Although marketed as a strike/ISR aircraft, Textron/AirLand are marketing the twin engine jet as a versatile customised alternative to the current options, in the border security, maritime security, irregular warfare role that could appeal to many south American countries as a viable A-37 successor. The Asia Pacific region will also be a prime target with all the above options appealing to many states looking for a fast but cheap ISR platform in the South China Sea and surrounding seas.

Development of the Scorpion was undertaken in secrecy and its existence was not made public until September 16, 2013 at the US Air Force Association conference  just outside Washington announced.  It is intended as a demonstration aircraft designed to accommodate the budget constraints and shifting mission requirements of the US Department of Defense and US partner nations.

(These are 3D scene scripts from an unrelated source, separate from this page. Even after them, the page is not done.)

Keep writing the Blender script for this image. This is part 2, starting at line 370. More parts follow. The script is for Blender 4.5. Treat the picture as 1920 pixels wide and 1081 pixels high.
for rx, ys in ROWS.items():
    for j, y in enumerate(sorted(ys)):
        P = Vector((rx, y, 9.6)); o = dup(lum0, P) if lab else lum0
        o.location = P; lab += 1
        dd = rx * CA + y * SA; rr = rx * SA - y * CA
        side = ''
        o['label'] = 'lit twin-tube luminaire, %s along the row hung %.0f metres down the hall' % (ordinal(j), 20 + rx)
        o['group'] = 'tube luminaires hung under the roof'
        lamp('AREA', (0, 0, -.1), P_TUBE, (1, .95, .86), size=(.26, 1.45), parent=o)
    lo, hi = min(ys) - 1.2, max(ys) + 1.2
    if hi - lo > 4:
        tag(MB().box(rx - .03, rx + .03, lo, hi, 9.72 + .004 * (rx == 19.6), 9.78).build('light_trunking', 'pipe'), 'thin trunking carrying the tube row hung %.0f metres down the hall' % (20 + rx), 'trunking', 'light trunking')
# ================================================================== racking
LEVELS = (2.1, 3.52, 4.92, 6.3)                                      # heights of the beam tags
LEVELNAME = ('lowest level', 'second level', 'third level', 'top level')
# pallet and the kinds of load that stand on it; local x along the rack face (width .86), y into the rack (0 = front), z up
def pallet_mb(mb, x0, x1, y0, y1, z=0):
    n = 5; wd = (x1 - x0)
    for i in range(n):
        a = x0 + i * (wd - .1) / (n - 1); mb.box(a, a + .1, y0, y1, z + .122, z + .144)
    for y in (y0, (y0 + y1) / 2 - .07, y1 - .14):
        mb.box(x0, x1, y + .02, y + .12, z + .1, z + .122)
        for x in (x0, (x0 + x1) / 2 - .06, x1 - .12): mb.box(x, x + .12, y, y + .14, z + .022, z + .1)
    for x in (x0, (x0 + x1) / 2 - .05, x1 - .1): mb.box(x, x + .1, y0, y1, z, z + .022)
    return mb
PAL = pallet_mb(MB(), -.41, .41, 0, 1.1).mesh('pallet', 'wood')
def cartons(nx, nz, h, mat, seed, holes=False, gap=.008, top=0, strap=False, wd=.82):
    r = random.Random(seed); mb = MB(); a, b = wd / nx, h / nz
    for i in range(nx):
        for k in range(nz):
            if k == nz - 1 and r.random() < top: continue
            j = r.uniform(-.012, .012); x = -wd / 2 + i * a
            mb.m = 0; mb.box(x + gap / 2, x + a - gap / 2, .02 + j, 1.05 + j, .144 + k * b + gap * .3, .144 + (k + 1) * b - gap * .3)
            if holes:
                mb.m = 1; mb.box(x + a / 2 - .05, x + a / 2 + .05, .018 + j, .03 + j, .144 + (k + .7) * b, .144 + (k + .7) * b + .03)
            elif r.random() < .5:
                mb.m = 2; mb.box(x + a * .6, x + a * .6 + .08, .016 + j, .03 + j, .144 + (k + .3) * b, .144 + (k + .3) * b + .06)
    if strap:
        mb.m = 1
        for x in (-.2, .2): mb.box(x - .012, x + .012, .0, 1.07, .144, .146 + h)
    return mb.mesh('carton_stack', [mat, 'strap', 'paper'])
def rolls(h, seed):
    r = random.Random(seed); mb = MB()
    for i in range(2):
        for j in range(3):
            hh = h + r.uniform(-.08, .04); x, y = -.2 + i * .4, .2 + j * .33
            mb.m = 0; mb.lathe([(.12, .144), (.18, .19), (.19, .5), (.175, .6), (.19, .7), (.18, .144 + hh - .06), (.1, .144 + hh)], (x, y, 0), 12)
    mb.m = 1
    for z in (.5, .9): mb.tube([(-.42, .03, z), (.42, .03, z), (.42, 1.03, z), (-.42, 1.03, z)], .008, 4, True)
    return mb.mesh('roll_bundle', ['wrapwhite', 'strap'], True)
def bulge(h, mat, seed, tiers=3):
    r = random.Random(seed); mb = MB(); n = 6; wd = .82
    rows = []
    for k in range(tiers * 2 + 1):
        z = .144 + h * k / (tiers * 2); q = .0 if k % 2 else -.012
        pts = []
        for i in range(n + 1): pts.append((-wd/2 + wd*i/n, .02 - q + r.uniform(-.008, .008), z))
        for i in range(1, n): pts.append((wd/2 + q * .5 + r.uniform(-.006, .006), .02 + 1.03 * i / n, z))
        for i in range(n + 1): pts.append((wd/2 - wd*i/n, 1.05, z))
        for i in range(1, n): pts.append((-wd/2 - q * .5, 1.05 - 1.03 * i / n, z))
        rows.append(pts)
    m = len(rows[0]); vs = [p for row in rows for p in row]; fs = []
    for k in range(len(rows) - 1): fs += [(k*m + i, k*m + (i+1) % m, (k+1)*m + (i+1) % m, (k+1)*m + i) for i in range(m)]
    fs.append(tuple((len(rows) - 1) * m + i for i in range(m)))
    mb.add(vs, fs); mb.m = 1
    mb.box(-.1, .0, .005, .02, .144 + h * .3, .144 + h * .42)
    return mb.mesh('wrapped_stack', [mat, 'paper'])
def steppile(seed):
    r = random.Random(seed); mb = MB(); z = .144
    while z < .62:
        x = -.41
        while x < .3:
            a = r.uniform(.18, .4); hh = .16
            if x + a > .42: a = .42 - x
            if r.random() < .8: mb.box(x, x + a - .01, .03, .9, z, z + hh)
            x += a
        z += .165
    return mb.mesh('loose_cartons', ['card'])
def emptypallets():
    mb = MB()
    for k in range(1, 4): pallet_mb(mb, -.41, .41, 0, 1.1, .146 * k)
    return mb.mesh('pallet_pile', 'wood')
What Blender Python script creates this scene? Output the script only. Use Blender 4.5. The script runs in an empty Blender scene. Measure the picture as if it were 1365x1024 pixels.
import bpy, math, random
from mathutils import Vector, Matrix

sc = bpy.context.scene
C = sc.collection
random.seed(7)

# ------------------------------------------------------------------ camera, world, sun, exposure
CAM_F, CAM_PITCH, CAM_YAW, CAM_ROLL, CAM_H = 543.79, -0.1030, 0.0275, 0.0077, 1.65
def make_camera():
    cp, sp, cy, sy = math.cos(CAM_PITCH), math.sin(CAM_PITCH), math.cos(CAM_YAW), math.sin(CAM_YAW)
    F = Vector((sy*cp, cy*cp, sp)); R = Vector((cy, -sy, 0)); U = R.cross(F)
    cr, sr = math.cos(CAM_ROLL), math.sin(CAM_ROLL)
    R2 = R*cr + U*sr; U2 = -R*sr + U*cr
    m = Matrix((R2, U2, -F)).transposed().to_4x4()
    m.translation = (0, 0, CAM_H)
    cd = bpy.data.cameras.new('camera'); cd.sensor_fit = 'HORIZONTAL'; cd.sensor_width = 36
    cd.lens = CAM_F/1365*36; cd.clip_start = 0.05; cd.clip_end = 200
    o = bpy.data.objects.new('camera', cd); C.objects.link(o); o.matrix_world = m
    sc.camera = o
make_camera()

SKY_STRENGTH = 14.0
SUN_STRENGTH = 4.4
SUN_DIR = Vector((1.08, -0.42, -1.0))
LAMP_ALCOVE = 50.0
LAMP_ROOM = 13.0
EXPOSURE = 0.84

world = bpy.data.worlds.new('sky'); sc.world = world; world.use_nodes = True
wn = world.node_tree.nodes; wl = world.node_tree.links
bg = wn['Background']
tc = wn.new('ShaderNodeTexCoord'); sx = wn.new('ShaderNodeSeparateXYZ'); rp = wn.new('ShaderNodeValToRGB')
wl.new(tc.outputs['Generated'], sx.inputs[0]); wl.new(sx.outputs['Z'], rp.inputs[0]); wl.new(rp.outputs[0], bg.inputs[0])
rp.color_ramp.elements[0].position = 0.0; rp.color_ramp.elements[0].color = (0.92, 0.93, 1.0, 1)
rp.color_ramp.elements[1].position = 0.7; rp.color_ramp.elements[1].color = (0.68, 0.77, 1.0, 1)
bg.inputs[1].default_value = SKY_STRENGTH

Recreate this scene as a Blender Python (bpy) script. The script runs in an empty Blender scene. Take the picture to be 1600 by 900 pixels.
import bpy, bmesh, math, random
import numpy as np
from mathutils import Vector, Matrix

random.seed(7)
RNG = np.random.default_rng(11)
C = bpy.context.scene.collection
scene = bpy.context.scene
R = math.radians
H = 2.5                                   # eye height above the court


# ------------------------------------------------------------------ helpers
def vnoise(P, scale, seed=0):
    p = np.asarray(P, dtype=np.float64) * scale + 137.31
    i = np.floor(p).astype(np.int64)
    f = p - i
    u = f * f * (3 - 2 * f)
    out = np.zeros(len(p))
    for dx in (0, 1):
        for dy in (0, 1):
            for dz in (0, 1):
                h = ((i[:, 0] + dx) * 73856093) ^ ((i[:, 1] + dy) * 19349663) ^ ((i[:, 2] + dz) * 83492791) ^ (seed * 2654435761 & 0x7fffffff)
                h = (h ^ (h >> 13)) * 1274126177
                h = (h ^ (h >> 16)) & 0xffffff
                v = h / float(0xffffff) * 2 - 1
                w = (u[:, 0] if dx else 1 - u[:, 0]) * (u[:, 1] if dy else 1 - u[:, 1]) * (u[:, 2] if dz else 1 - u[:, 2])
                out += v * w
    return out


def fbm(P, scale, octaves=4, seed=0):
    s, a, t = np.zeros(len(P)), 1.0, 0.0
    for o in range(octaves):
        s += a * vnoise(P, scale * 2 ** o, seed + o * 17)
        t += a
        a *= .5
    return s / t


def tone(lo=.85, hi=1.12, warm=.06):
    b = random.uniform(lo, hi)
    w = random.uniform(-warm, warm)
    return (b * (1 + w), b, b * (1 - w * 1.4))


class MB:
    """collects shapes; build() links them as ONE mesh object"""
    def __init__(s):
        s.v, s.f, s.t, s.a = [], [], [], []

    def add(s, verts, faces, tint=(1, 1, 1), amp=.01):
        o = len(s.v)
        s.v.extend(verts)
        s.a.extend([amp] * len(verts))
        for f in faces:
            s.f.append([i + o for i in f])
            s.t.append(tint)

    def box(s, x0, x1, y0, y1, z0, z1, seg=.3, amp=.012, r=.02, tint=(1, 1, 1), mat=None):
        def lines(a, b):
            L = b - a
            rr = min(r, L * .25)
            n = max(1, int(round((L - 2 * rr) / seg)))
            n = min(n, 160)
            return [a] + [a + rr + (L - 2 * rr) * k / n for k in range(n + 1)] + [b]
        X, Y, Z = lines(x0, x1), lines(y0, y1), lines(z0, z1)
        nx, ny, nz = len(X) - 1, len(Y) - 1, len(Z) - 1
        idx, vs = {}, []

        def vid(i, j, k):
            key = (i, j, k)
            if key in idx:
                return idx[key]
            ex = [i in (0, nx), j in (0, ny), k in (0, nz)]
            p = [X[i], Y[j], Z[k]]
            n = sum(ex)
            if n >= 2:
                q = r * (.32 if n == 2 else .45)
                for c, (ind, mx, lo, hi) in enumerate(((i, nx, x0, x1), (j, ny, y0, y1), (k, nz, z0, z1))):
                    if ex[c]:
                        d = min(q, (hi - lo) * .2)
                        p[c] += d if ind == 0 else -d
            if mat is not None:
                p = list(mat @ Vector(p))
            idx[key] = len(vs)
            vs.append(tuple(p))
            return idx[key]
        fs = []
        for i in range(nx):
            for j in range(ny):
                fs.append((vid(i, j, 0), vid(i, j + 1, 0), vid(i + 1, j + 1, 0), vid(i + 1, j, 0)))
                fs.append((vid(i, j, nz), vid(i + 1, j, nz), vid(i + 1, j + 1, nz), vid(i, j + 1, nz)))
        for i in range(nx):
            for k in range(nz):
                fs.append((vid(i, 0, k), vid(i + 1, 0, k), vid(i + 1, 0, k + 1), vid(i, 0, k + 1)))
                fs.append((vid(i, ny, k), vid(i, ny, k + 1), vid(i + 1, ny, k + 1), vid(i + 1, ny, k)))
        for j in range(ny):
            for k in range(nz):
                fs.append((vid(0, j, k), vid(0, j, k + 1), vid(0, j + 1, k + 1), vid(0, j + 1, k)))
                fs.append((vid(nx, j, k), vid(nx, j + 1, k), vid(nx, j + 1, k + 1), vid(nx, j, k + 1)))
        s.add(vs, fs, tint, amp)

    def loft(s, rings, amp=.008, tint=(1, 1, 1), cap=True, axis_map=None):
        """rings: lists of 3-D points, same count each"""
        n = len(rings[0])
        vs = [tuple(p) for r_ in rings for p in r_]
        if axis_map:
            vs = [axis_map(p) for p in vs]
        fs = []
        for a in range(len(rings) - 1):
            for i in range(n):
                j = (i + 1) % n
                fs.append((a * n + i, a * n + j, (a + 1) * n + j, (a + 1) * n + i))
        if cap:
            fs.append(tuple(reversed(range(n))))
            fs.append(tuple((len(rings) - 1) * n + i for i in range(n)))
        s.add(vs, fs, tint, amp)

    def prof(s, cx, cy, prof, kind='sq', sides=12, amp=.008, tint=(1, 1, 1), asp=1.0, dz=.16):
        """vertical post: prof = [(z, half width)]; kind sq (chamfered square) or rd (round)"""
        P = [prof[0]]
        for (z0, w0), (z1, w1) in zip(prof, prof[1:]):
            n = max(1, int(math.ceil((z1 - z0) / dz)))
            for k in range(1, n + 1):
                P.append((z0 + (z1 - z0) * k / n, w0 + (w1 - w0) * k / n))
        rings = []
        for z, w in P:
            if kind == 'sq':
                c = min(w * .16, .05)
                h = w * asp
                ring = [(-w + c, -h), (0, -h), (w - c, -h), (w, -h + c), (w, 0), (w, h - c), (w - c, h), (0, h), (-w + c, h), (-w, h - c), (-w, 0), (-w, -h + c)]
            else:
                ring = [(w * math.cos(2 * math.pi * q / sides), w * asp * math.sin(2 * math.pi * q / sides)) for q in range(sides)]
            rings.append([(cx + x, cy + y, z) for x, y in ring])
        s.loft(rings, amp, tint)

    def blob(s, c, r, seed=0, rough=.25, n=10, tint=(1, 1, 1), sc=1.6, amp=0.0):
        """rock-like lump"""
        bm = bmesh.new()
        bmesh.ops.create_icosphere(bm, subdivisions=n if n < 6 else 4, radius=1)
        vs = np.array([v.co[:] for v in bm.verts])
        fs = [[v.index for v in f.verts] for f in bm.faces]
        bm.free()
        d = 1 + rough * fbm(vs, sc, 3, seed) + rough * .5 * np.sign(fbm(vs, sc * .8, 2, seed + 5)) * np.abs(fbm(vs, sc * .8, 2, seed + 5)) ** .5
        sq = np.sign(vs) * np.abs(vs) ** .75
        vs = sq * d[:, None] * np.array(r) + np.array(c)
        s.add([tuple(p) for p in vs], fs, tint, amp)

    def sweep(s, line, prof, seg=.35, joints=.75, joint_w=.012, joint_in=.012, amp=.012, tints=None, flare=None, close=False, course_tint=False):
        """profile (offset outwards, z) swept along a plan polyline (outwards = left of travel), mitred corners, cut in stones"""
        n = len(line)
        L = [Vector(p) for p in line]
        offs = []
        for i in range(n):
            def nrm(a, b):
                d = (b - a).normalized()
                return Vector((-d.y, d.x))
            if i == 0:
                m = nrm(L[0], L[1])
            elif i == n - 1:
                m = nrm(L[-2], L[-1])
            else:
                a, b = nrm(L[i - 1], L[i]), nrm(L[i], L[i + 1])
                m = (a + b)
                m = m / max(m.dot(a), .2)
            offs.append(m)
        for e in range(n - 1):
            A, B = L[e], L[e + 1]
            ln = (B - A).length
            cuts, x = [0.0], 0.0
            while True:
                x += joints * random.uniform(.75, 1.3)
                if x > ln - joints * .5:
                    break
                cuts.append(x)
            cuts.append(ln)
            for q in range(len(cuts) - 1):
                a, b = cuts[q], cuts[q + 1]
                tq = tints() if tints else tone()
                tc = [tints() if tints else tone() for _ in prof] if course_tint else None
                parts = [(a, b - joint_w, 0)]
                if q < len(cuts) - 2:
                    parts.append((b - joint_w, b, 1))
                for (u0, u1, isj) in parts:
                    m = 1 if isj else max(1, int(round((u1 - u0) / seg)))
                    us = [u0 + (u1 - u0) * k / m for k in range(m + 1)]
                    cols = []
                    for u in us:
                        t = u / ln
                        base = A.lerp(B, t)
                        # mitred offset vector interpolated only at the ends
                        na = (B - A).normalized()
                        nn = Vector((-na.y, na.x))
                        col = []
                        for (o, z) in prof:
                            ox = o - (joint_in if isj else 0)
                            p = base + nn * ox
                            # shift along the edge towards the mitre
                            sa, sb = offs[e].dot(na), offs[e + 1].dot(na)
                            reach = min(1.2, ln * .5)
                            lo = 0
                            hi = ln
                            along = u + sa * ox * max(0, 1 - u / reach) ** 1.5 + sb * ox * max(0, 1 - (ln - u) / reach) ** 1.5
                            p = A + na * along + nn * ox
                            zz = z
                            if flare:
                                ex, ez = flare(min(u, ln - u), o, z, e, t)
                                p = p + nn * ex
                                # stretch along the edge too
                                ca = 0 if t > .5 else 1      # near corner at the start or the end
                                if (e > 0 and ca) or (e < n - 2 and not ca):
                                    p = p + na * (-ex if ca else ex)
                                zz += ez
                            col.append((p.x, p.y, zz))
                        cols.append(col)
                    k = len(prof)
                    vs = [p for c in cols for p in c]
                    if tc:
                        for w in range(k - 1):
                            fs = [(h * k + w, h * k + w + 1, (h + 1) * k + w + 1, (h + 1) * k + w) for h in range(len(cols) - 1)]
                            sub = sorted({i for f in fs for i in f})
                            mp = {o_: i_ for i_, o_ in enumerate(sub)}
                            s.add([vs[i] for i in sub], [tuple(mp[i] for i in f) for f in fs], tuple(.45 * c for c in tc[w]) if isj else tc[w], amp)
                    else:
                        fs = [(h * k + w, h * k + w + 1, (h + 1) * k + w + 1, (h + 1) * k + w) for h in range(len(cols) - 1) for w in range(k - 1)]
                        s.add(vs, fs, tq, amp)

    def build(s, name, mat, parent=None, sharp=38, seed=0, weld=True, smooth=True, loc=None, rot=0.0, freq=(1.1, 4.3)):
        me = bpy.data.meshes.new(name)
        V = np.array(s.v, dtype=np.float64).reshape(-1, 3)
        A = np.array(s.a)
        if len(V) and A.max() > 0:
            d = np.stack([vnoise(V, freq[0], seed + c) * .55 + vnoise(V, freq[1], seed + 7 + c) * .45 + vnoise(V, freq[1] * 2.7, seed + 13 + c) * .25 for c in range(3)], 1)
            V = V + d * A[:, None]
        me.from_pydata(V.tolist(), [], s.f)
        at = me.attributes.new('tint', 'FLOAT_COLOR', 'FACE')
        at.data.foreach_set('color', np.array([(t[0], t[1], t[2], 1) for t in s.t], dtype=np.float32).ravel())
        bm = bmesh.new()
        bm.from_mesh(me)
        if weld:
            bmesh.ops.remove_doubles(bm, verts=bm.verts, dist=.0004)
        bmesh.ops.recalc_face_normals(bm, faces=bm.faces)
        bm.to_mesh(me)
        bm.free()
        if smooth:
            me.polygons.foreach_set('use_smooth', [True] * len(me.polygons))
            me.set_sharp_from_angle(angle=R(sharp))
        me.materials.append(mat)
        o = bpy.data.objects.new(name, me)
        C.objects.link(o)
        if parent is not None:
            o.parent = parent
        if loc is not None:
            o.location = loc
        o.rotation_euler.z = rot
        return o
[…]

Powered by twin turbofan engines generating 8,000lbs (35.58kN) of thrust, the manufacturer states that the Scorpion will transition easily between low speed and high-subsonic speed, as needed for diverse missions such as irregular warfare, border patrol, maritime surveillance, emergency relief, counter-narcotics and air defence operations.

The Scorpion has a cruising speed of up to 450kts (833km/h) with a ferry range of 2,400nm (4,440km) and service ceiling of 45,000ft (13,720m).   The aircraft can carry an internal payload of up to 3,000lbs (1,360kg) as well as wing-mounted precision munitions.  There are three hardpoints under each wing with a capacity of 1,750lbs (794kg) on the inner pylon, 950lbs (430kg) on the centre one and 400lbs (181kg) on the outboard pylon.  The aircraft has an overall length of 43ft 6in (13.26m) and wingspan of 47ft 4in (14.43m).  Standard empty weight will be 11,800lbs (5,352kg), maximum take-off weight 21,250lbs (9,639kg) and maximum internal fuel load 6,000lbs (2,722kg).

The prototype was built in secrecy by Cessna Aircraft in Wichita and is designated the Cessna Model E530 by the company.  Prior to today’s maiden flight, initial taxi tests were undertaken on November 25 at McConnell, with some of the final taxi tests being carried out on December 5.  The aircraft had been ready for its maiden flight on December 9, but due to weather concerns was delayed several days.